The night began with coughing fits, lying under thin sheets and wearing many layers of clothes and a black fleece hat. Mostly I regretted the boldness that told me my lingering cough would vanish on this journey. Of course, with half the planes filled with travelers in paroxysms of hacking illness, first from San Francisco to Taipei and on to Hanoi, Vientane and now Luang Prabang, my own illness grew worse. And I didn’t bring any Benedryl. At least I have this warm reconstituted soup, and a small cup of strong Lao tea.The intersection here at the Amatta Guest house is filled with women sweeping, some teenagers watching the final battle of Batman: The Dark Knight Rises on a TV under an awning. A large extended family converged yesterday on the neighboring home to celebrate and remember the life of a great local man, now one year gone.
They placed all he’d need for the afterlife in a spirit house. We have heard the drums and chants of monks reciting sutras day and night since we arrived. A German man, freakishly tall among the others, holds onto his sticky rice offerings for the monks we soon expect on their morning rounds, begging alms.
Slight hints of dawn in the sky, a last battle of feral cats, someone beats a pot like a cymbal. The Lao people chatter in good humor everywhere. On solid steel furniture beneath a mango tree trained full of orchids, we wait for the long lines of saffron robed monks.
Each procession arrives lead by the abbot and trailing at the last the young boys and most novice acolytes. String after string passes barefoot and with one bare shoulder in the cold, down the street, moving quickly, heads and eyebrows freshly shaved, lifting a plate from their begging bowls as small dollops of food are dropped in by locals. Then the plate goes back on top. Each temple comes in its own turn. Each face shaped by discipline, humility and kindness, perhaps a small doubt or burden of this renunciation. A giant overhanging bougainvillea offers purple contrast to their orange robes, both colors lighting up brighter with the growing light.

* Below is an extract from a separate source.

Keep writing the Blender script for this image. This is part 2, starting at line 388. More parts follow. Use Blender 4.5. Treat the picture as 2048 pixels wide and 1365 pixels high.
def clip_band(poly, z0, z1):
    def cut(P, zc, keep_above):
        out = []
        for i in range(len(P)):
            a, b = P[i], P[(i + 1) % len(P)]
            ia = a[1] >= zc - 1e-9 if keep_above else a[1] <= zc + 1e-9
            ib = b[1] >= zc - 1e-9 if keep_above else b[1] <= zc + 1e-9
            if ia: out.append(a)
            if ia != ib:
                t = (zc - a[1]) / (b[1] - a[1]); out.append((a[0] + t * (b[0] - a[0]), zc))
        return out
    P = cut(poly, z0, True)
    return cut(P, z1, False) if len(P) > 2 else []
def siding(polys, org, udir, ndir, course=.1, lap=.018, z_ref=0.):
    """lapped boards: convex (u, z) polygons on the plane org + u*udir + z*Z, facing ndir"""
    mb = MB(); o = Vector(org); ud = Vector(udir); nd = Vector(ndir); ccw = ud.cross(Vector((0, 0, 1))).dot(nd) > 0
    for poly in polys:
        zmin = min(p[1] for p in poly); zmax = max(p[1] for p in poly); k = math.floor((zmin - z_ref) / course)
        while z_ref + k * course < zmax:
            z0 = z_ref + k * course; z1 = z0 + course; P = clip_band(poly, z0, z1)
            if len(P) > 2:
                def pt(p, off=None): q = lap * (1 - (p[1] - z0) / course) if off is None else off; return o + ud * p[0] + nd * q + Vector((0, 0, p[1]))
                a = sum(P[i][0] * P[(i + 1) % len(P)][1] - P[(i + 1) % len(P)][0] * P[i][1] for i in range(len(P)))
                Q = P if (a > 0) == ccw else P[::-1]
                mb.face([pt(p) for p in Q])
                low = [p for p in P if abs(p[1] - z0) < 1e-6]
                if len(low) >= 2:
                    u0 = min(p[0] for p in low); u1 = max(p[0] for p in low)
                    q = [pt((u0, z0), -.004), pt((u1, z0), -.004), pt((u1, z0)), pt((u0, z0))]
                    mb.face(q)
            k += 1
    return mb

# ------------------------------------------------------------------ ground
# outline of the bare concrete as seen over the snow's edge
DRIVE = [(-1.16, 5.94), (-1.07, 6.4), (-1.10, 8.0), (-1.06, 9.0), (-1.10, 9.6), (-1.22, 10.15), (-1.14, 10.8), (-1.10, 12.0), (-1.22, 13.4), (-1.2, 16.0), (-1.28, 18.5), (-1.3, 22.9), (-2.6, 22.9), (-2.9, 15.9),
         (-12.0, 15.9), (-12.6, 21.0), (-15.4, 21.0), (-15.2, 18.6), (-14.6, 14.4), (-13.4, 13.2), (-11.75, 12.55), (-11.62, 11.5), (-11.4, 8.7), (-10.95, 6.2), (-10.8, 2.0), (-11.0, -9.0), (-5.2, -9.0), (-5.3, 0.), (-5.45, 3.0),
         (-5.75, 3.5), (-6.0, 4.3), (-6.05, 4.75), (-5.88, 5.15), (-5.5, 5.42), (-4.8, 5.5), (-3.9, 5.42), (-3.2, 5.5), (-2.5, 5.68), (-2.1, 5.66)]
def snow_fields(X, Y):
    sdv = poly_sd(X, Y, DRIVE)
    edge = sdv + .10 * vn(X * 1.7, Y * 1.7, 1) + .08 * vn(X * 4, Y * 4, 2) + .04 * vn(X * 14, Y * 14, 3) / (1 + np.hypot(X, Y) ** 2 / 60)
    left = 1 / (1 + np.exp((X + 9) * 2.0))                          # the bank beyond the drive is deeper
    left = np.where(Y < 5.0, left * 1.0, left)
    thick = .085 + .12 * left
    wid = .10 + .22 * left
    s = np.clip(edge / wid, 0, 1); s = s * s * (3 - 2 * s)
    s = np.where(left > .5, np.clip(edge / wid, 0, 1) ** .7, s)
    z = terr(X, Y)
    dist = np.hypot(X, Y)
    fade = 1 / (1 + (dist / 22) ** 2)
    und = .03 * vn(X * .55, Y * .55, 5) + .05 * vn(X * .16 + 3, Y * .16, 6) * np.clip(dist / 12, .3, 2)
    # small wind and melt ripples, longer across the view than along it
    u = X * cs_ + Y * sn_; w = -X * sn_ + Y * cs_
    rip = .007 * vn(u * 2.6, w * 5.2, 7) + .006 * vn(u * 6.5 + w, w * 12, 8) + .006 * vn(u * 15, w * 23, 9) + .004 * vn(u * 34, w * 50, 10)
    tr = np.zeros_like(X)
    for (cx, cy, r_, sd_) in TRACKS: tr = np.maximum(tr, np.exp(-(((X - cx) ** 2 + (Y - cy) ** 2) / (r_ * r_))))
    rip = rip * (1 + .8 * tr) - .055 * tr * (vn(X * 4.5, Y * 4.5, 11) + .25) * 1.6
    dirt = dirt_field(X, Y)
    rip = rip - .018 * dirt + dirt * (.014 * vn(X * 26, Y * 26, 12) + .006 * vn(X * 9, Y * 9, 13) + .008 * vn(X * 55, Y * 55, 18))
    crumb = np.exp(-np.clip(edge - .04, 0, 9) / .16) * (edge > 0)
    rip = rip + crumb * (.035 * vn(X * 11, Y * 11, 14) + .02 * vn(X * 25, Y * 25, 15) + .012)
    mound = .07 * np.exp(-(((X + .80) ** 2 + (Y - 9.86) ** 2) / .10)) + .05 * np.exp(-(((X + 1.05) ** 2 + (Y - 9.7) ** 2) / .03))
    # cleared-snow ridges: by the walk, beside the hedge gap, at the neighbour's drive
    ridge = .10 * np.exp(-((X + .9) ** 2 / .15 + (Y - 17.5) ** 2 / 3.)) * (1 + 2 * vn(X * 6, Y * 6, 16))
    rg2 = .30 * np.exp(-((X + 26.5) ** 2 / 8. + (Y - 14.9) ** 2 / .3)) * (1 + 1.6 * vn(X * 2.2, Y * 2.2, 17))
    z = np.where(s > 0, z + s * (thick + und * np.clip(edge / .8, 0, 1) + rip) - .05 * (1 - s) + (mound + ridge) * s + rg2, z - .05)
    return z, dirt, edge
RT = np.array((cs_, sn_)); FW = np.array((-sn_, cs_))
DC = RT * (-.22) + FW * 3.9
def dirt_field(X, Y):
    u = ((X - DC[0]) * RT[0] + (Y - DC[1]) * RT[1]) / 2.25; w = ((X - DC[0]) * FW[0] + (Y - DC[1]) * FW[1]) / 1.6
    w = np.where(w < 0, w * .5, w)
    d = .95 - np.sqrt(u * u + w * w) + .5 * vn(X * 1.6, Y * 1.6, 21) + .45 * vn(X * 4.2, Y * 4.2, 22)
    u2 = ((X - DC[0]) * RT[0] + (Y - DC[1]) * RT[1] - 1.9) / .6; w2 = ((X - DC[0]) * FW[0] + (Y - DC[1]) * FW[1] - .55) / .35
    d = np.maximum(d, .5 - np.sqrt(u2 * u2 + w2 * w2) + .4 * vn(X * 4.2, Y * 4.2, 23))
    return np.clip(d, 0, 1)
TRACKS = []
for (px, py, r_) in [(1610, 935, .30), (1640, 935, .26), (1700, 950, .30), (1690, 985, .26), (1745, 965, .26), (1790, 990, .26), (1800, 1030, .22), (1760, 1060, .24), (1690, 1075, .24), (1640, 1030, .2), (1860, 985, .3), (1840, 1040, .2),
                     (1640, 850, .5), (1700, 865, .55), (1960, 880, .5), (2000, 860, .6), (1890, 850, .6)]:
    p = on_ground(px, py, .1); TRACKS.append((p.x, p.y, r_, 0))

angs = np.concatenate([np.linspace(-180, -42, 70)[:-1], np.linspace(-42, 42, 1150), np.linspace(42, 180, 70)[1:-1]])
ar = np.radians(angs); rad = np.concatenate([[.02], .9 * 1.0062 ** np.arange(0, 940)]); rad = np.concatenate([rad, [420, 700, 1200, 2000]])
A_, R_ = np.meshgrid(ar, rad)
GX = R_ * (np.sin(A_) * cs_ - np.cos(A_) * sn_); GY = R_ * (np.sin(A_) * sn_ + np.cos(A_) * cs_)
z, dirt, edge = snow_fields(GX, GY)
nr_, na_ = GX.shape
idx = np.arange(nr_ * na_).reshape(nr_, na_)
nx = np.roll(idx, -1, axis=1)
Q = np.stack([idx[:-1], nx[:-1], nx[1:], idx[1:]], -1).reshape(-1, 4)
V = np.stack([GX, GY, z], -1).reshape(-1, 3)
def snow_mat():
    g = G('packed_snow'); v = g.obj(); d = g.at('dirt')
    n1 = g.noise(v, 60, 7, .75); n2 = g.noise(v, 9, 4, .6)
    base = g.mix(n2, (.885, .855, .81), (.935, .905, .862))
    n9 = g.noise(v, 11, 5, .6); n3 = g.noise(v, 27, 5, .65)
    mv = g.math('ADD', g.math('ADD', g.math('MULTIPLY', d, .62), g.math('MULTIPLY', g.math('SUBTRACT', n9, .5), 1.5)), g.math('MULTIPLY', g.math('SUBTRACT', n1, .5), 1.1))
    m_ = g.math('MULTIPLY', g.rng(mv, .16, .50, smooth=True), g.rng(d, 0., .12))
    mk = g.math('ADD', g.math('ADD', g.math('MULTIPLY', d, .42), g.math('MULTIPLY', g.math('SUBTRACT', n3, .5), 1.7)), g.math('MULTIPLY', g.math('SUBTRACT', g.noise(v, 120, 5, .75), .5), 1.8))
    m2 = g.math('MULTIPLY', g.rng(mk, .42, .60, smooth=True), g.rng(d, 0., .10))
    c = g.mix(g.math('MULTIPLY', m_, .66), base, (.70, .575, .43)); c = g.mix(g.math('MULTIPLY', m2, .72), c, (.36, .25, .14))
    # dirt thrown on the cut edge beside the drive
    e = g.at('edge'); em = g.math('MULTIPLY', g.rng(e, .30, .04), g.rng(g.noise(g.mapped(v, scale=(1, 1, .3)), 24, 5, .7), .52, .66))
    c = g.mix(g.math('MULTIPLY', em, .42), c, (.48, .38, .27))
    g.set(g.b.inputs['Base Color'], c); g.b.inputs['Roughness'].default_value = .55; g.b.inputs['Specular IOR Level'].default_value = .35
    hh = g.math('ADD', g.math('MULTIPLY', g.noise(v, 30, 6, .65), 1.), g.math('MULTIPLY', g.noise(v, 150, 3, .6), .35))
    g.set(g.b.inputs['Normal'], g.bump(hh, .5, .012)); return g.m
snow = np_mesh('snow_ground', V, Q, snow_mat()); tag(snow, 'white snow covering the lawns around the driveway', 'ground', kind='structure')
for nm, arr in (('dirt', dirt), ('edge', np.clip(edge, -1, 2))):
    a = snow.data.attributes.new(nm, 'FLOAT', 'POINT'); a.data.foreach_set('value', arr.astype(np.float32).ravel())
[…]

This happens here every day. The most quotidian and deeply meaningful ritual. They beg for food. You offer it so they may sustain these teachings. Very simple. And yet my thoughts turn to all the places it no longer happens. Like China and Tibet to the north, where this ritual is cast in the light of parasitic religion.
These teachings, the Buddha Dharma, for all their anachronisms, have exercised a transformative effect on my small life, and for that, I’m grateful.